You could also use SPSS which is even more of a GUI Tool than STATA and is a little less comprehensive for example for econometric work such as TOBIT models or Panel regressions, particularly discrete choice models.

There´s also Eviews – unfortunately I have forgot most about it and only used it for a couple of easy regressions in my studies. Thus I just name it here. Same about GAUSS, which appears more mathematical than the rest of the pack. Recently I have heard about Octave, which is also more mathematical.
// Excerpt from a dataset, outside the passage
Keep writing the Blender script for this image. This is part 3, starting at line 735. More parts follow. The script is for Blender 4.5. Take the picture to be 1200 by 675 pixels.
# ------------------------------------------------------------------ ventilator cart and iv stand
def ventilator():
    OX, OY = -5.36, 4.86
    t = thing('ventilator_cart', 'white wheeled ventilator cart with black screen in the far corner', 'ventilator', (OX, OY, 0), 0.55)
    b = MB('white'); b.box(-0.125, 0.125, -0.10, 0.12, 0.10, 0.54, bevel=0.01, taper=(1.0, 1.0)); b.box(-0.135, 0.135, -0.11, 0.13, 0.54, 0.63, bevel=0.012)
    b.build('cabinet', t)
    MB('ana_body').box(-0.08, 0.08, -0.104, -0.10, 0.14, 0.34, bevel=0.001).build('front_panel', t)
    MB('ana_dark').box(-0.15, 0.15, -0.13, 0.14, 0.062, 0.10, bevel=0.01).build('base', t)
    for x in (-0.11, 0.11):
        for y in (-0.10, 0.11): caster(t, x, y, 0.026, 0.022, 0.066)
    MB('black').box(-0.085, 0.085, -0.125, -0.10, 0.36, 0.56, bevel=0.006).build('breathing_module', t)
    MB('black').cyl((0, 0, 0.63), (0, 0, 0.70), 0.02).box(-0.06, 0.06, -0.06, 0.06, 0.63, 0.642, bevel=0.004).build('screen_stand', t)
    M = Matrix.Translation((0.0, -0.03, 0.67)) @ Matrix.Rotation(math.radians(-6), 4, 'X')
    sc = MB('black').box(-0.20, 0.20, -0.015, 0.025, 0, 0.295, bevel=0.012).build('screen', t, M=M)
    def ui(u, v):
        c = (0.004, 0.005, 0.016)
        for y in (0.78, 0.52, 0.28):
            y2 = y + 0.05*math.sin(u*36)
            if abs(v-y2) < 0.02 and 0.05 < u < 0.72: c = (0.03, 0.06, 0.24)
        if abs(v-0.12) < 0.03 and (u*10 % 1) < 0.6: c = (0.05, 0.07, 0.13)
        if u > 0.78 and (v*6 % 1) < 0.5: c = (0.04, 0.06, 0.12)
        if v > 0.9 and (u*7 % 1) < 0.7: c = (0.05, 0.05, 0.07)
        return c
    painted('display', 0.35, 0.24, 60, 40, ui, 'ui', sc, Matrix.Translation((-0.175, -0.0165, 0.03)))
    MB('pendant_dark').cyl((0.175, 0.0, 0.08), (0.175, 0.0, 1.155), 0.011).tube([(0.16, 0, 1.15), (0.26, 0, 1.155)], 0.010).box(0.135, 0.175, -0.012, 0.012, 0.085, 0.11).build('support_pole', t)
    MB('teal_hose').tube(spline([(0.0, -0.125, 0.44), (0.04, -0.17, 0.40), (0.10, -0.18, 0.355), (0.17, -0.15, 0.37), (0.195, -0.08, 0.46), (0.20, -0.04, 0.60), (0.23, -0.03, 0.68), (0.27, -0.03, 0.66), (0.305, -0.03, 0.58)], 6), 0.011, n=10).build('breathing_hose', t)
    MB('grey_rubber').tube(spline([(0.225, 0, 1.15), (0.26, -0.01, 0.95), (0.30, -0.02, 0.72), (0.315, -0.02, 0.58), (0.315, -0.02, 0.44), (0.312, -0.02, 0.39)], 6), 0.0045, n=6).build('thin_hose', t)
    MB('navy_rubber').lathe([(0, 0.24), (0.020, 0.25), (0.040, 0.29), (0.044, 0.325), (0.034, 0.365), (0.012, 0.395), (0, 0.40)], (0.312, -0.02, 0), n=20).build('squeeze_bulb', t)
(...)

For my personal usage R is head and shoulders above anything else. Occasionally I pair it in Python or connect it to MySQL or PostgreSQL databases which also works well. R really helps you to learn statistics because you need to understand more in order to do something than you would need clicking your way through the likes of SPSS. Though if you need a GUI, you could try RKward or consider installing Komodo / Sciviews-R or Tinn-R on windows. The latter ones aren´t GUIs, but editors more or less that support Code Highlight and code suggestions which also help to go get it done. Farnsworth Econometrics in R is a good read. Ah, and I can´t forget to mention the plotting. the ggplot2 package from Hadley Wickham is just off the hook. The best way to create graphics as long as you do not need them to be interactive. At the end of the day R is really to most flexible package: you can even install it on a webserver and build some nice webinterface – the sky is the limit.

ran2
use python for parsing, and write your stuff to a local SQL database, create some nice views and then use RMySQL for example. It´s worth the hustle!